By Katie DeWitt

Staff reporter

On the heels of a 146 percent increase in airline passengers from 2003 to 2004, Tweed-New Haven Regional Airport recently announced plans for continued expansion.

City officials said they hope to attract more Southern Connecticut residents to the regional airport through a number of upgrades, including an additional US Airways flight and larger aircrafts, federal grant money for marketing and advertising, and the construction of a runway safety area.

Tweed is the closest airport for more people in Connecticut than any other, New Haven Economic Development Administrator Henry Fernandez said. He said he hopes to focus marketing efforts on helping Connecticut residents understand how convenient and affordable the airport is.

“Tweed should be the number one option for the majority of people in the state,” Fernandez said. “Our long-term interest is to have a very active airport that caters to the needs and interests of local residents.”

In 2004, Tweed boarded 40,665 passengers. Fernandez said he hopes to gradually increase that number to around 200,000 within the next five years. Currently host to two jet services, US Airways and Delta Connection, the airport aims to attract a third airline within the next year and a fourth within the next two years, Fernandez said.

Final plans will be submitted in March for the construction of runway safety areas, which are expected to provide the foundation for additional take-off distance and would allow airlines to expand service to farther away destinations — critical for attracting new flights and carriers to Tweed.

Airport Authority Administrative Director Susan Godshall said while planes currently can only travel about 700 miles to and from Tweed, she eventually hopes to reach over 1,000 miles and fly to destinations such as Atlanta and Miami.

“By using the full length of the runway and paving the runway safety areas, we hope to reach these cities in the future,” Godshall said. “But to achieve this will be an extensive process that will require extensive review and public input.”

But the airport’s expansion has met with far less enthusiasm from some groups. East Haven residents living near Tweed have voiced concerns about the expansion lowering their property values as well as generating excess noise and pollution. In addition, Tweed’s long-term master plan includes developing a portion of the surrounding wetlands, which has created outcry among environmental activists.

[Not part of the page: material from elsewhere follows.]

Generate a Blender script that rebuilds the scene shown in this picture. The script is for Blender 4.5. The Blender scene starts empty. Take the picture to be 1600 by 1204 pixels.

Godshall said she sympathizes with these concerns but also recognizes the importance of expanding the airport to the improvement of the overall economy.

“We are doing out best to advocate a balancing act between economic development and environmental protection,” Godshall said.

To increase public awareness of the airport, Tweed applied for a grant in 2004 and received $250,000 of Air 21 Federal Marketing Grant Money, for a total budget of $350,000 to be spent on marketing and advertisement in 2005.

Airport Authority member Dave Greco, who is in charge of marketing Tweed for the next six months, said this is a tremendous increase from the less than $20,000 allotted to advertisement in previous years. He said he plans to place ads on television, billboards, radio, and in newspapers that target the corporate traveler within a 30 mile radius of the airport.

“I think we have garnered so much support and funding for marketing this year because people are realizing the value of a strong regional airport in the area,” Greco said. “Both the media and the city want to do everything they can to help stimulate the local economy.”

The Connecticut Center for Economic Analysis conducted an exhaustive study in 2002 on the economic impact of Tweed on the New Haven and East Haven areas. Anticipating the potential expansions that have now come into place, the report said the airport would contribute increasingly to the economic vitality of New Haven County.

CCEA Director Fred Carstensen said the expansion of Tweed will have an entirely positive impact on the local economy.

“Access to quality air service is critical to the opacity of a region to sustain and expand its economic base,” Carstensen said. “Clearly improvements at Tweed are going to have an impact on the entire region.”